In a two-hour-long enactment of the trial, including a less-than-five-minute jury deliberation, Eyre was lifted from the pages of the history books and dragged to the Morant Bay Resident Magistrate's Court to be tried by the people for the hangings which he ordered in response to the Morant Bay Uprising, led by Paul Bogle.

Bogle and his friend, George William Gordon, were hanged on October 24 and 25, respectively.

Yesterday, Eyre, described as a wilful, stiff, austere, puritanical son of a Yorkshire clergyman, took responsibility for hanging George William Gordon, who, he claimed, was responsible for the uprising. He was a bitter enemy of Gordon.

A Royal Commission found that Gordon was "illegally tried and wantonly hanged". Governor Eyre was recalled to England, where he was prosecuted before a grand jury, but was acquitted. In 1872, he was refunded the cost of his defence by the English government, and in 1901 he died.

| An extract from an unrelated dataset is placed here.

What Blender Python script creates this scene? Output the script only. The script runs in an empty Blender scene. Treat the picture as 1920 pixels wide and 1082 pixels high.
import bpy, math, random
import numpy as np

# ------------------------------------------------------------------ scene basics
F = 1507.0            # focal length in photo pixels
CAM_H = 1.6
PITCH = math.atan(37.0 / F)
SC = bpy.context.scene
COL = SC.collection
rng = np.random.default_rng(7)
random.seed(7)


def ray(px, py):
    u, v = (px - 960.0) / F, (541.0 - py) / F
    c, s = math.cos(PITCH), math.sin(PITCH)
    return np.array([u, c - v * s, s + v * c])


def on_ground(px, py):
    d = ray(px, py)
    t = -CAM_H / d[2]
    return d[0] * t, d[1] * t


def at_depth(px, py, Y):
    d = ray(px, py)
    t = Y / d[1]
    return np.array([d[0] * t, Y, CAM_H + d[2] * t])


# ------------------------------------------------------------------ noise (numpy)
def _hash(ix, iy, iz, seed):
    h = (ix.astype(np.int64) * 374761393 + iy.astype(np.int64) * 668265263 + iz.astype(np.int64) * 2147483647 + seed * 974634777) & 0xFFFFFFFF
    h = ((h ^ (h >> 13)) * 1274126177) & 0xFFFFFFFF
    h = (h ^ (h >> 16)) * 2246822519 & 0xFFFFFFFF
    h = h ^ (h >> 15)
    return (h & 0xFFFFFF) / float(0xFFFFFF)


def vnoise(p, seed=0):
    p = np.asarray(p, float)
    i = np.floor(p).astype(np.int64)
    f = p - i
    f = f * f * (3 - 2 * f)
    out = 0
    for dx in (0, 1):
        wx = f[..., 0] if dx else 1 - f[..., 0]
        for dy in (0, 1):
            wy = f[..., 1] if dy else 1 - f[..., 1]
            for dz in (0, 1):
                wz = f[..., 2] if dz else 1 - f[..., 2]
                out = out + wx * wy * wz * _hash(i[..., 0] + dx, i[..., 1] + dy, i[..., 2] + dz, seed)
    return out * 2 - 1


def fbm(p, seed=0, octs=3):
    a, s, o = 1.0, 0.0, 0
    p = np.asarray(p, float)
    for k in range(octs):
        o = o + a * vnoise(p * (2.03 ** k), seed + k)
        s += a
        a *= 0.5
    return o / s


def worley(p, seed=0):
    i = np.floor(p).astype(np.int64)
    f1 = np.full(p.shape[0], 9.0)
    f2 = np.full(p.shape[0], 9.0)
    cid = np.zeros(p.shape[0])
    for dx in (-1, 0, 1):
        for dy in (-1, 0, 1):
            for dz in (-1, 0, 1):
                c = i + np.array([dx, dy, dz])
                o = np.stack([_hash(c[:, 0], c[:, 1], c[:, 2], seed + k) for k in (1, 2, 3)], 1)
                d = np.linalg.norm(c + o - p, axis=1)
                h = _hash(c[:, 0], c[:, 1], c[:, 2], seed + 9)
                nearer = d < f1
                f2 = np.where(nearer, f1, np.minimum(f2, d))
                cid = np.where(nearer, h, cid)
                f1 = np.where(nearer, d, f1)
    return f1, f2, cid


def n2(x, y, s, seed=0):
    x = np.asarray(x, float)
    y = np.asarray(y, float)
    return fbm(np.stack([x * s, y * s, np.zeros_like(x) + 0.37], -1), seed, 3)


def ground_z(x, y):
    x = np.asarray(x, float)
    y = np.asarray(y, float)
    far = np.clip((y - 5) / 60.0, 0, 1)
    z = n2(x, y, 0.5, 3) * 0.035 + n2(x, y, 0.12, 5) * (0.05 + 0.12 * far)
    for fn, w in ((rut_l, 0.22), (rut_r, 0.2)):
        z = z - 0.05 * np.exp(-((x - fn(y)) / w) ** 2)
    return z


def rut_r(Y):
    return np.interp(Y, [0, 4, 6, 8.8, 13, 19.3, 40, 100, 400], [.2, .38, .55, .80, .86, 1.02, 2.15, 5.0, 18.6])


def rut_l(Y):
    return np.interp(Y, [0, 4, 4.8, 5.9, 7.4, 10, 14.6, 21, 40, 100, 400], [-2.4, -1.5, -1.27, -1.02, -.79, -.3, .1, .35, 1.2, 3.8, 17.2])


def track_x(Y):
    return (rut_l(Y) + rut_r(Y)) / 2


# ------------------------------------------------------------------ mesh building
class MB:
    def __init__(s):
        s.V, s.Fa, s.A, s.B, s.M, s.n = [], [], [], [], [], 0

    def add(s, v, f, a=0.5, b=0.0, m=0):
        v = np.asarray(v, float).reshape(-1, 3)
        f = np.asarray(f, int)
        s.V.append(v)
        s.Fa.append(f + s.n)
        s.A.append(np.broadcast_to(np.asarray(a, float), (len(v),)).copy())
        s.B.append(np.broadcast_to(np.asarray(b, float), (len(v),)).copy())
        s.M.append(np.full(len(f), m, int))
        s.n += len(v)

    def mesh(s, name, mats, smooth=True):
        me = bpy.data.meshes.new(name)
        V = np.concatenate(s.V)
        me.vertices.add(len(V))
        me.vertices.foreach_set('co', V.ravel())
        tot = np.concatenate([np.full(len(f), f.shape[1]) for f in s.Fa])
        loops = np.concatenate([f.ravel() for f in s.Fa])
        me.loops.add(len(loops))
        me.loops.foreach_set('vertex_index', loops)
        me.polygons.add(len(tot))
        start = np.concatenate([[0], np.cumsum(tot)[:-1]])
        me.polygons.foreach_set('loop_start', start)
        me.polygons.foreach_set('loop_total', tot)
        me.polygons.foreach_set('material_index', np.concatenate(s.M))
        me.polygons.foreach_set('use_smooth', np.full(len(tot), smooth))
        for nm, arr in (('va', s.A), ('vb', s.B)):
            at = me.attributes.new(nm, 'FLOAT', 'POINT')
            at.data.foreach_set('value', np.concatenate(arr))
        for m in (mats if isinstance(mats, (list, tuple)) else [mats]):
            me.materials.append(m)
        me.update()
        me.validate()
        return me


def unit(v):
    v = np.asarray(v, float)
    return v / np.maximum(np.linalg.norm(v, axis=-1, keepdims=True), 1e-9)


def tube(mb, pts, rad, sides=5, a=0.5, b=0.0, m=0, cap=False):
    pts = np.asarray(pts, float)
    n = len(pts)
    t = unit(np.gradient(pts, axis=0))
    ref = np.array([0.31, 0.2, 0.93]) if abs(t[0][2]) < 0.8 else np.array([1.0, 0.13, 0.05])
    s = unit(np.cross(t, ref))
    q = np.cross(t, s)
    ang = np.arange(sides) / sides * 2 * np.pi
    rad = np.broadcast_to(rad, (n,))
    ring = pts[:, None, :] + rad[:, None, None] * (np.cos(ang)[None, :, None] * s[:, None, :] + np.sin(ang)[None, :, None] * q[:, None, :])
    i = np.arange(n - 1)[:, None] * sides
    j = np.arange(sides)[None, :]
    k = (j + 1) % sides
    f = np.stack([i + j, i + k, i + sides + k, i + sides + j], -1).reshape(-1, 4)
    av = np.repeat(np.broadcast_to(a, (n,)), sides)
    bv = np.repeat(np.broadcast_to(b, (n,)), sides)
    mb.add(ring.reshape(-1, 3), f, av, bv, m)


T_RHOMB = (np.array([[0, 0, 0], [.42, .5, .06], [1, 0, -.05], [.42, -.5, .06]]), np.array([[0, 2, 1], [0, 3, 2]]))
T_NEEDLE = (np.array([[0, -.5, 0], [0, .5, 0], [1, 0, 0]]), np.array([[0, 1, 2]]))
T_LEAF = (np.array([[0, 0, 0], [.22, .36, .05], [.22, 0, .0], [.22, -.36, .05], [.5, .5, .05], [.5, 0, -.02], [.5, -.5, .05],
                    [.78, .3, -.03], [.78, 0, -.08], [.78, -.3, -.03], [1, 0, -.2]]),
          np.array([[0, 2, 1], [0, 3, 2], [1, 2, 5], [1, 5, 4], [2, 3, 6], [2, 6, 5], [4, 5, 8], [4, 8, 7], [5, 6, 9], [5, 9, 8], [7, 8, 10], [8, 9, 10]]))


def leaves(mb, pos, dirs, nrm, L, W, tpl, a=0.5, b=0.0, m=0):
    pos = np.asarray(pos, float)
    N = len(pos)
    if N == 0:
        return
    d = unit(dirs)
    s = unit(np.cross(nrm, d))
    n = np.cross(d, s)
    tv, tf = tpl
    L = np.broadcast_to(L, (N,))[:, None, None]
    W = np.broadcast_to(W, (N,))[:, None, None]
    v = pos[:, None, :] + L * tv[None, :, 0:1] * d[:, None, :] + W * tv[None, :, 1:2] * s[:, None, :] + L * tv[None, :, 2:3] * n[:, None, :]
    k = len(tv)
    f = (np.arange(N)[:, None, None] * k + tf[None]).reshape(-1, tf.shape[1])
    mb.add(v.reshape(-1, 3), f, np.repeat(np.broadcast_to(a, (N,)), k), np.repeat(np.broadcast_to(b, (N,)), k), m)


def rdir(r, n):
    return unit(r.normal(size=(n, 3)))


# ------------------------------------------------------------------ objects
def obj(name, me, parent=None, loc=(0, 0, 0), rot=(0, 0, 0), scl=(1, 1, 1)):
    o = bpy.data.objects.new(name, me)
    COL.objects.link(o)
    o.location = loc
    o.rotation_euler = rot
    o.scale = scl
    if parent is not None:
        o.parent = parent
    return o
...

Eyre was resurrected by attorney-at-law Bert Samuels and others who felt that justice was not served when he was acquitted and not tried for the deaths of the other martyrs. So Samuels wrote The Trial of Governor Edward John Eyre on behalf of the National Commission on Reparations, so that justice could, in fact, be served.

In a production directed by Michael Holgate, six witnesses took the stand to recount the atrocities of 1865.

Eyre, played by Bob Kerr, was defended by attorney-at-law Carlisle (Able-Don Foote), but also spoke in his own defence, declaring his innocence.

He rejected responsibility for the deaths of the four people, in the process referring to Paul Bogle as a ringleader and troublemaker. "In my role as governor of this island, I took the steps necessary for the protection of the colony," Eyre said, making reference to the martial law that he declared.

In summing up, prosecutor John Gorrie (Peter Abrikian) said, among other things, to the jury, "The declaration of martial law against the people was premature, brutal, and unwarranted ... . This indecent haste, where people lost their lives, must be corrected by you in your verdict."

In comparing the trial to the court martial, Eyre's attorney declared, "This trial is unfair. It's an unfair process ... and if you are fair, send a message of justice, a verdict of not guilty."

It was a message of justice, from the perspective of the people, that the jury sent when the foreman, played by Dennis Brown, found Governor Eyre guilty on all four counts. He was then led reluctantly from the docks, a dejected man, back into the annals of Jamaican history.

In speaking with The Gleaner after the trial, scriptwriter Bert Samuels said: "It was more than fair. The judge tried to protect Eyre, but the evidence was overwhelming. I tried to achieve closure on the part of the St Thomas people ... . This guilty verdict means closure for them."